After interviewing the manager of course development at the Disney University back a few years ago, I have continued to be a diehard fan of the Disney parks, resorts and “guest” philosophy. Although I discuss many of their insights in my customer service and management programs, I wanted to share some of the key concepts that make Disney so great!

“In this volatile business of ours, we can ill afford to rest on our laurels, even to pause in retrospect. Times and conditions change so rapidly that we must keep our aim constantly focused on the future.”
– Walt Disney

Lesson 1 – The competition is anyone the customer compares you with.

  • Recall a situation where you were very impressed with the level of service you received.
  • How did it raise your expectations of other companies?
  • How does our company’s service compare?
  • Who are our direct competitors?
  • Who else might our customers compare us with?
  • What does that suggest about how we might change the way we do business?

Lesson 2 – Pay fantastic attention to detail.

  • What details get in the way of our being easy to do business with?
  • What details could be improved to keep our customers coming back?

Lesson 3 – EveryONE walks the talk.

  • Think about the way people do their jobs here. Could we adapt the “aggressively friendly” concept to our company’s environment?
  • How might we expand customer service from a department to a tradition?
  • How could we individually do an even better job of “walking the talk” than we do right now?
  • What does “walking the talk” mean around here?
  • How would a customer’s experience be different if everyone here “walked the talk”?

Lesson 4 – EveryTHING walks the talk.

  • What messages are being sent to our associates/employees about the value of customers?
  • What’s one thing that could be changed so that it did a better job of walking the talk?

Lesson 5 – Customers are best heard through many ears.

  • How can we better track customer satisfaction?
  • How could the process of gathering feedback be more creative and fun?
  • Remembering the impact of immediate action, how could we improve our response time?
  • What formal and informal listening methods are we not using that we could be using?
  • How could we become more responsive to customer needs?

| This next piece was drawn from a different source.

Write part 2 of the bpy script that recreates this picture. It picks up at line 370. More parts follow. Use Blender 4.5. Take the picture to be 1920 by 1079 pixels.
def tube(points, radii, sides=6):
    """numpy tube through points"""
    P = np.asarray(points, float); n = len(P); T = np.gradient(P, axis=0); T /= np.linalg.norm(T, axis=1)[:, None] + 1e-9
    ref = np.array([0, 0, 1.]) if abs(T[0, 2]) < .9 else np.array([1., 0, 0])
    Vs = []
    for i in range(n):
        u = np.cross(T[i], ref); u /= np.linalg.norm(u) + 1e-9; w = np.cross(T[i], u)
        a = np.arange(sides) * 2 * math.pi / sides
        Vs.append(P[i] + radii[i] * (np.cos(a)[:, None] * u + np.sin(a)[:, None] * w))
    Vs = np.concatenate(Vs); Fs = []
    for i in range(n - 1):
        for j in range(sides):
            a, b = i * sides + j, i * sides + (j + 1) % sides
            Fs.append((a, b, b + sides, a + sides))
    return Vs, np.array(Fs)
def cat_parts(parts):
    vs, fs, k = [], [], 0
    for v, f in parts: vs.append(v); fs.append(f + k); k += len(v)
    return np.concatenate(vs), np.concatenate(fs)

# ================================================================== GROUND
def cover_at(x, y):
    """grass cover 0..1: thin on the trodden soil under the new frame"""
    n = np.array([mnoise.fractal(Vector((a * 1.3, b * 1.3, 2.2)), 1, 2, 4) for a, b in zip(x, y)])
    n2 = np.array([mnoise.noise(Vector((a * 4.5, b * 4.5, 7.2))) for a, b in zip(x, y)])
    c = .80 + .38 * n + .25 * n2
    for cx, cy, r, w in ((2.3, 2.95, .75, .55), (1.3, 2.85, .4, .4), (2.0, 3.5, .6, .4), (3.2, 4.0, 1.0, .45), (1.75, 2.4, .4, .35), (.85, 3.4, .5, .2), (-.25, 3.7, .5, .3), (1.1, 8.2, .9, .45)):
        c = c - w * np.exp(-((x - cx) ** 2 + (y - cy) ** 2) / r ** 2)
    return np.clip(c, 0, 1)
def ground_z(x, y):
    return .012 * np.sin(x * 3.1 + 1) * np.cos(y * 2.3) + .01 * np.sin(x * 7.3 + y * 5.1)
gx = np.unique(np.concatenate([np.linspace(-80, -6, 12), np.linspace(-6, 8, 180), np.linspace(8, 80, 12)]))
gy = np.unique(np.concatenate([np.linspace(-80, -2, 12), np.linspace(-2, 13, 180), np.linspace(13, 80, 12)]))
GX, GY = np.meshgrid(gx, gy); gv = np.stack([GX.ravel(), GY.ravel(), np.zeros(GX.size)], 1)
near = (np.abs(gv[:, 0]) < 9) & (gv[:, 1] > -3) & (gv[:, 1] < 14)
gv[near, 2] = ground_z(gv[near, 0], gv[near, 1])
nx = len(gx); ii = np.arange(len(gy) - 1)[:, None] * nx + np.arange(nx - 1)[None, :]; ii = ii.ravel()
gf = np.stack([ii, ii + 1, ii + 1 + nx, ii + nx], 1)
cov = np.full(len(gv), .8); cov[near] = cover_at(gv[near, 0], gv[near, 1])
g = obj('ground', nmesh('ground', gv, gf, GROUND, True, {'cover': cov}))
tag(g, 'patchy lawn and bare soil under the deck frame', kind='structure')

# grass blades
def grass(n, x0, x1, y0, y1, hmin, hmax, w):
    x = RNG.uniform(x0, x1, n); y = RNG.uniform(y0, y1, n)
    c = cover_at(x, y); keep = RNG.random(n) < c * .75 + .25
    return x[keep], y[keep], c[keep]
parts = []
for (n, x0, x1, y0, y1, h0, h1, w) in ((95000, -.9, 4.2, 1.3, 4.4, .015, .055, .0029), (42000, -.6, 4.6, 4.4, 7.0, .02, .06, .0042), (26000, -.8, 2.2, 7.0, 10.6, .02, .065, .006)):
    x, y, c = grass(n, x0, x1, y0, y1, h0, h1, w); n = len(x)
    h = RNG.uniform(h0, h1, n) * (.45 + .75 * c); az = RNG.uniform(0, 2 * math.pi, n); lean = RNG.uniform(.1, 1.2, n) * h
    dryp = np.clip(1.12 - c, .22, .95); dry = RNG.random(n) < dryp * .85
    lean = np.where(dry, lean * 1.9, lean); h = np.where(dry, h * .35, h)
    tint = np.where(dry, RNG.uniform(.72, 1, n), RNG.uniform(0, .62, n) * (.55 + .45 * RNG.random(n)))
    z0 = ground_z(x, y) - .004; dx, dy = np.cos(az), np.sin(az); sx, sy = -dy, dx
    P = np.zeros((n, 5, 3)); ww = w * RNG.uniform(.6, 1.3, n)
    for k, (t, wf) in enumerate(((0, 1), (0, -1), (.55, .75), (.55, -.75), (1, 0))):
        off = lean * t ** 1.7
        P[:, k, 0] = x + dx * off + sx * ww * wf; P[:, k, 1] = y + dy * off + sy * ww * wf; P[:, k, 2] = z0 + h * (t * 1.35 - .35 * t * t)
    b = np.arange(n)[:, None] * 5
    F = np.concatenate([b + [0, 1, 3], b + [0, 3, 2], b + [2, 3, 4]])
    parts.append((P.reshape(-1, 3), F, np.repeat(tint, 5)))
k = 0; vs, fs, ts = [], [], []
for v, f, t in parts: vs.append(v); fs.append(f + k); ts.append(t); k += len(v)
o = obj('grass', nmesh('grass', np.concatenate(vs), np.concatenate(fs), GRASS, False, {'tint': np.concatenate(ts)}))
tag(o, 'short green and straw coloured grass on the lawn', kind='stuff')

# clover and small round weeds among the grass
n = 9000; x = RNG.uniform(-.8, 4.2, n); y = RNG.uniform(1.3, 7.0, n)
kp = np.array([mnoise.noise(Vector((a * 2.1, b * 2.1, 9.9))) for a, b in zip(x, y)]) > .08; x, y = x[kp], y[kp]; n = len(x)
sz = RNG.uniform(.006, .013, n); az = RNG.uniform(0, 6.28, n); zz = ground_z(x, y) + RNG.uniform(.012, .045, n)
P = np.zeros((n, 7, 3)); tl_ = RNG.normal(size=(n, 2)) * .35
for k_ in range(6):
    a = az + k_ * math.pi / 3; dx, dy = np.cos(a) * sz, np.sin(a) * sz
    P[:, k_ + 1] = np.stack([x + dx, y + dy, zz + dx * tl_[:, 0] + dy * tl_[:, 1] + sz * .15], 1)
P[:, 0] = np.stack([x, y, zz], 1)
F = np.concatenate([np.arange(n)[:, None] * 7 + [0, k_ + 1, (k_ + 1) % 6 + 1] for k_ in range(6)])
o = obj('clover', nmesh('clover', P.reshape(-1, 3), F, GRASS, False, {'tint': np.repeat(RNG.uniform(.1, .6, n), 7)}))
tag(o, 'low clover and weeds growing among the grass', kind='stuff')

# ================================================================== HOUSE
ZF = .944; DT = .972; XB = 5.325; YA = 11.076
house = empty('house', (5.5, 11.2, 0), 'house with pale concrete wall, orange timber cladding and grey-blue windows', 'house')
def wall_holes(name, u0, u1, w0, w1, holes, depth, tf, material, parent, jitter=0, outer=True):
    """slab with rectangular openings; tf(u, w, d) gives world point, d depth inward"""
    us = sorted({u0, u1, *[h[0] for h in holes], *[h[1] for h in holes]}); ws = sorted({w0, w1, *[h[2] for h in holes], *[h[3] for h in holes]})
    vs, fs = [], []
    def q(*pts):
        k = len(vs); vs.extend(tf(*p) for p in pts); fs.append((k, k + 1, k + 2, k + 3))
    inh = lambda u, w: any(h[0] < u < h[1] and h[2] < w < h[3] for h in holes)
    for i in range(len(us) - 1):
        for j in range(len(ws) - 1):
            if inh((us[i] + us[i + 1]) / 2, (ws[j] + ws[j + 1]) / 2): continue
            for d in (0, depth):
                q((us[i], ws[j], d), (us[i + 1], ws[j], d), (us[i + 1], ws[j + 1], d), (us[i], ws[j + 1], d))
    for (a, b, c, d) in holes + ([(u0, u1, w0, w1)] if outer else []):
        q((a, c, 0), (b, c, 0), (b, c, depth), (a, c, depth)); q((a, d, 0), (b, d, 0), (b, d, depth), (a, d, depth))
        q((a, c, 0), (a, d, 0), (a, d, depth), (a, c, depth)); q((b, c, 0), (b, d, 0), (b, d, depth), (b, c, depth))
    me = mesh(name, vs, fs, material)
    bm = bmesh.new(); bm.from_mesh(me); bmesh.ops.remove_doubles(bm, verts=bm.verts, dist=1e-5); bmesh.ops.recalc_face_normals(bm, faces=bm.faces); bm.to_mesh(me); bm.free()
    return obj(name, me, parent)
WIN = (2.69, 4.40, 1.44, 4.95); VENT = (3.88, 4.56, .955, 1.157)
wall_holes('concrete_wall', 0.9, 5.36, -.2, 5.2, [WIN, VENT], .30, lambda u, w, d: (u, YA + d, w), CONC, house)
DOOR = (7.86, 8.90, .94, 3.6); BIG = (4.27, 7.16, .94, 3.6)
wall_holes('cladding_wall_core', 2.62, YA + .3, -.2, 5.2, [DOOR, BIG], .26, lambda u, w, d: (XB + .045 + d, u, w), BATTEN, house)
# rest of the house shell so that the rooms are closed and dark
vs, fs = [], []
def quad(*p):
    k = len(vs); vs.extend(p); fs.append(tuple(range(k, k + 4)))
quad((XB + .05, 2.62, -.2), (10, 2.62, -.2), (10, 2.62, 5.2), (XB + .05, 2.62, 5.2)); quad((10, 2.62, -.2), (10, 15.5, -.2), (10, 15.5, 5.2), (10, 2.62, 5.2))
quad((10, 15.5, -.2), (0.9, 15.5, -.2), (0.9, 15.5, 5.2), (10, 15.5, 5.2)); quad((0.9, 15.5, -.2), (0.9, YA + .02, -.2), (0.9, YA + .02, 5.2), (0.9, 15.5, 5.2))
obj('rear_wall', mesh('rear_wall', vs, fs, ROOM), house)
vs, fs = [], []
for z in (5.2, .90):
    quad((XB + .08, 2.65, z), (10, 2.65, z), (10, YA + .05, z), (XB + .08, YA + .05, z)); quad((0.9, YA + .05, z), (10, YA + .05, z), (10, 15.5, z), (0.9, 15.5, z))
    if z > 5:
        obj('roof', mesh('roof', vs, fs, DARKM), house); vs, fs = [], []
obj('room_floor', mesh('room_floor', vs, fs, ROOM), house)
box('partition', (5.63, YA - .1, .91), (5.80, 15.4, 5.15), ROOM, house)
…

Lesson 6 – Reward, Recognize, & Celebrate

  • How often does good performance get recognized?
  • In general, what’s the positive-to-negative feedback ratio in our company/department?
  • How could we improve that ratio?

Lesson 7 – Xvxryonx makxs a diffxrxncx.

  • Thinking about the keyboard with the broken key, how could your company apply this lesson?
  • In what ways have we personally experienced this lesson?
  • How can we communicate this belief to others in the company?

Source: “The Disney Way” by Capodagli & Jackson

“You don’t build it for yourself. You know what people want and you build it for them.”